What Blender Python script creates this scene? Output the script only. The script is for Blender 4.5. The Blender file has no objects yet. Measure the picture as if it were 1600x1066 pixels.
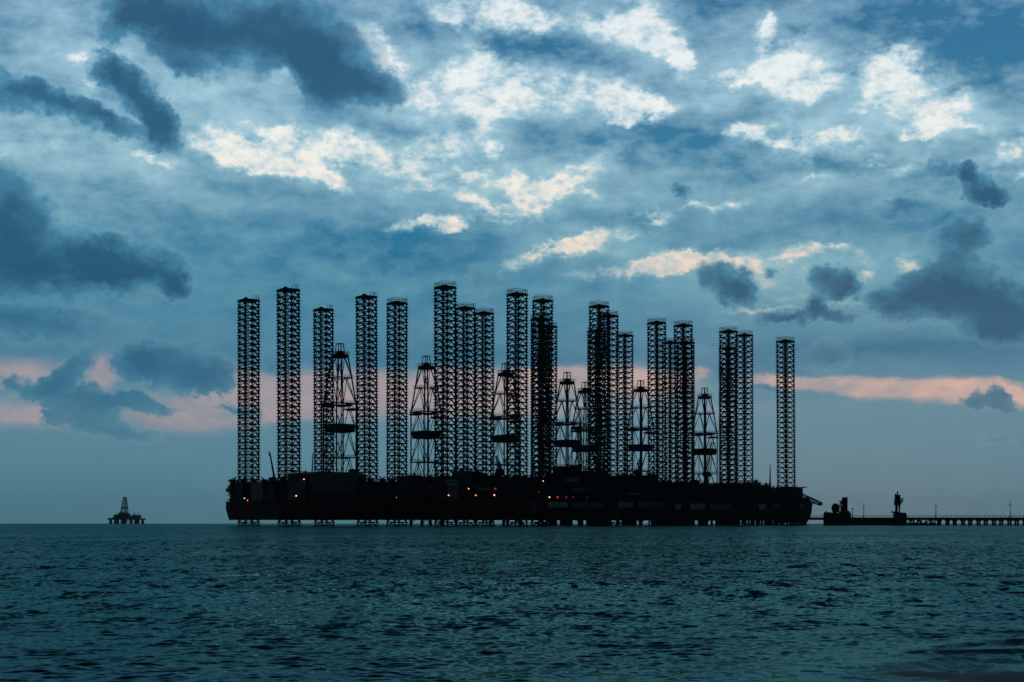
import bpy, math, random
import numpy as np
from mathutils import Matrix
random.seed(7)
R = math.radians
scene = bpy.context.scene
col = scene.collection
F = 2400.0            # focal length in photo pixels
HZ = 818.0            # horizon row of the photo
CAMH = 1.2

# ------------------------------------------------------------------ camera
cam_d = bpy.data.cameras.new('camera')
cam = bpy.data.objects.new('camera', cam_d); col.objects.link(cam)
cam.location = (0, 0, CAMH); cam.rotation_euler = (R(90), 0, 0)
cam_d.sensor_width = 36.0; cam_d.lens = 36.0 * F / 1600.0
cam_d.shift_y = (HZ - 533.0) / 1600.0
cam_d.clip_start = 0.1; cam_d.clip_end = 60000
scene.camera = cam
scene.view_settings.view_transform = 'Standard'
scene.view_settings.look = 'None'
scene.view_settings.exposure = 0.0
scene.view_settings.gamma = 1.0
scene.view_settings.use_curve_mapping = False
scene.render.resolution_x = 1024; scene.render.resolution_y = 682

def lin(r, g, b):
    f = lambda c: (c/255/12.92) if c/255 <= .04045 else ((c/255+.055)/1.055)**2.4
    return (f(r), f(g), f(b), 1.0)

# ------------------------------------------------------------------ sky
world = bpy.data.worlds.new('World'); scene.world = world
world.use_nodes = True
nt = world.node_tree; nt.nodes.clear()
N = nt.nodes.new; L = nt.links.new
def setin(sock, v):
    if hasattr(v, 'is_linked') or hasattr(v, 'links'): L(v, sock)
    else: sock.default_value = v
def mth(op, a, b=None, c=None, clamp=False):
    n = N('ShaderNodeMath'); n.operation = op; n.use_clamp = clamp
    setin(n.inputs[0], a)
    if b is not None: setin(n.inputs[1], b)
    if c is not None: setin(n.inputs[2], c)
    return n.outputs[0]
def smooth(v, lo, hi, tlo=0.0, thi=1.0):
    n = N('ShaderNodeMapRange'); n.interpolation_type = 'SMOOTHSTEP'
    setin(n.inputs[0], v)
    for k, x in zip((1, 2, 3, 4), (lo, hi, tlo, thi)): n.inputs[k].default_value = x
    return n.outputs[0]
def mixc(f, a, b):
    n = N('ShaderNodeMix'); n.data_type = 'RGBA'; n.blend_type = 'MIX'; n.clamp_factor = True
    setin(n.inputs[0], f); setin(n.inputs[6], a); setin(n.inputs[7], b)
    return n.outputs[2]
def noise(vec, scale, detail=5, rough=.55, lac=2.0, color=False):
    n = N('ShaderNodeTexNoise'); L(vec, n.inputs['Vector'])
    n.inputs['Scale'].default_value = scale; n.inputs['Detail'].default_value = detail
    n.inputs['Roughness'].default_value = rough; n.inputs['Lacunarity'].default_value = lac
    return n.outputs['Color' if color else 'Fac']
def comb(x, y, z=0.0):
    n = N('ShaderNodeCombineXYZ'); setin(n.inputs[0], x); setin(n.inputs[1], y); setin(n.inputs[2], z)
    return n.outputs[0]
def vmath(op, a, b):
    n = N('ShaderNodeVectorMath'); n.operation = op; setin(n.inputs[0], a); setin(n.inputs[1], b)
    return n.outputs[0]
def ramp(f, stops):
    n = N('ShaderNodeValToRGB'); e = n.color_ramp.elements
    while len(e) > 1: e.remove(e[-1])
    e[0].position = stops[0][0]; e[0].color = stops[0][1]
    for p, c in stops[1:]:
        q = e.new(p); q.color = c
    setin(n.inputs[0], f); return n.outputs[0]

tc = N('ShaderNodeTexCoord')
sep = N('ShaderNodeSeparateXYZ'); L(tc.outputs['Generated'], sep.inputs[0])
dx, dy, dz = sep.outputs
AZ = mth('MULTIPLY', mth('ARCTAN2', dx, dy), 180/math.pi)
EL = mth('MULTIPLY', mth('ARCSINE', dz), 180/math.pi)
P = comb(AZ, EL, 0.0)
def warp(amp, scale, off, detail=6, rough=.6, squash=1.0):
    q = N('ShaderNodeMapping'); q.inputs['Location'].default_value = off
    q.inputs['Scale'].default_value = (1, squash, 1); L(P, q.inputs[0])
    c = noise(q.outputs[0], scale, detail, rough, color=True)
    d = vmath('SUBTRACT', c, (.5, .5, .5))
    return vmath('MULTIPLY', d, (amp, amp/squash**.5, 0))
def addv(a, b): return vmath('ADD', a, b)
def px2dir(x, y):
    u, v = x-800.0, HZ-y
    return math.degrees(math.atan2(u, F)), math.degrees(math.atan2(v, math.hypot(u, F)))
DPP = 180/math.pi/F
def field(vec, blobs, grow=1.35):
    acc = None
    for bl in blobs:
        x, y, rx, ry = bl[:4]; rot = bl[4] if len(bl) > 4 else 0; w = bl[5] if len(bl) > 5 else 1.0
        az, el = px2dir(x, y); sx, sy = rx*DPP*grow, ry*DPP*grow
        if rot == 0:
            m = N('ShaderNodeVectorMath'); m.operation = 'MULTIPLY_ADD'; L(vec, m.inputs[0])
            m.inputs[1].default_value = (1/sx, 1/sy, 0); m.inputs[2].default_value = (-az/sx, -el/sy, 0)
        else:
            m = N('ShaderNodeMapping'); m.vector_type = 'TEXTURE'; L(vec, m.inputs[0])
            m.inputs['Location'].default_value = (az, el, 0); m.inputs['Rotation'].default_value = (0, 0, R(-rot)); m.inputs['Scale'].default_value = (sx, sy, 1)
        gr = N('ShaderNodeTexGradient'); gr.gradient_type = 'SPHERICAL'; L(m.outputs[0], gr.inputs[0])
        acc = mth('MULTIPLY', gr.outputs['Fac'], w) if acc is None else mth('MULTIPLY_ADD', gr.outputs['Fac'], w, acc)
    return acc

W_soft = addv(P, warp(3.4, .22, (3, 7, 1), 6, .55, 1.8))
W_gap = addv(P, addv(warp(1.5, .7, (13, 2, 5), 8, .65, 1.5), warp(.7, 2.0, (1, 9, 3), 4, .6, 1.3)))
W_dark = addv(P, addv(warp(1.2, .8, (31, 5, 2), 7, .62, 1.1), warp(.75, 2.2, (4, 1, 8), 5, .62, 1.0)))
W_pink = addv(P, warp(1.1, .6, (2, 20, 2), 6, .6, 2.2))

SOFT = [ # soft light (+) and shade (-) in the high cloud sheet
 (60,90,200,70,-25,.22),(350,175,130,60,0,.45),(700,160,240,70,0,.42),(1300,130,230,70,0,.45),(1500,200,140,55,0,.3),
 (850,300,210,45,0,.35),(1250,435,230,50,0,.62),(1180,410,140,20,0,.3),(1010,400,190,36,0,.3),(1400,505,220,22,0,.25),(130,240,210,36,0,.3),(1300,300,260,30,0,.15),
 (1000,70,130,70,0,.3),(150,80,110,50,-40,.3),(330,300,260,30,5,.22),(1180,330,120,30,0,.15),
 (850,78,130,36,8,-.85),(640,45,100,30,5,-.6),(640,195,105,25,3,-.6),(990,215,210,36,4,-.5),(1480,45,190,75,5,-.9),
 (1560,110,110,70,0,-.7),(1200,178,80,20,0,-.5),(1150,225,100,28,0,-.3),(1290,262,210,22,3,-.35),(1170,10,130,26,0,-.35),
 (30,70,65,30,0,-.35),(90,15,90,20,0,-.15),(450,350,280,45,0,-.35),(640,400,230,40,0,-.35),(1180,355,200,36,0,-.28),(920,350,150,18,0,-.2),
 (1010,130,40,20,0,-.3),(1100,60,60,50,0,-.25),(1480,330,200,60,0,-.25),(500,500,300,50,0,-.1),(1400,545,260,30,0,-.35),(700,560,400,20,0,-.15)]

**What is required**
Reproduce the data above word for word from its first line through the line that holds "return (f(r), f(g), f(b), 1.0)", both ends included; skip pictures.

**The output**
What Blender Python script creates this scene? Output the script only. The script is for Blender 4.5. The Blender file has no objects yet. Measure the picture as if it were 1600x1066 pixels.
import bpy, math, random
import numpy as np
from mathutils import Matrix
random.seed(7)
R = math.radians
scene = bpy.context.scene
col = scene.collection
F = 2400.0            # focal length in photo pixels
HZ = 818.0            # horizon row of the photo
CAMH = 1.2

# ------------------------------------------------------------------ camera
cam_d = bpy.data.cameras.new('camera')
cam = bpy.data.objects.new('camera', cam_d); col.objects.link(cam)
cam.location = (0, 0, CAMH); cam.rotation_euler = (R(90), 0, 0)
cam_d.sensor_width = 36.0; cam_d.lens = 36.0 * F / 1600.0
cam_d.shift_y = (HZ - 533.0) / 1600.0
cam_d.clip_start = 0.1; cam_d.clip_end = 60000
scene.camera = cam
scene.view_settings.view_transform = 'Standard'
scene.view_settings.look = 'None'
scene.view_settings.exposure = 0.0
scene.view_settings.gamma = 1.0
scene.view_settings.use_curve_mapping = False
scene.render.resolution_x = 1024; scene.render.resolution_y = 682

def lin(r, g, b):
    f = lambda c: (c/255/12.92) if c/255 <= .04045 else ((c/255+.055)/1.055)**2.4
    return (f(r), f(g), f(b), 1.0)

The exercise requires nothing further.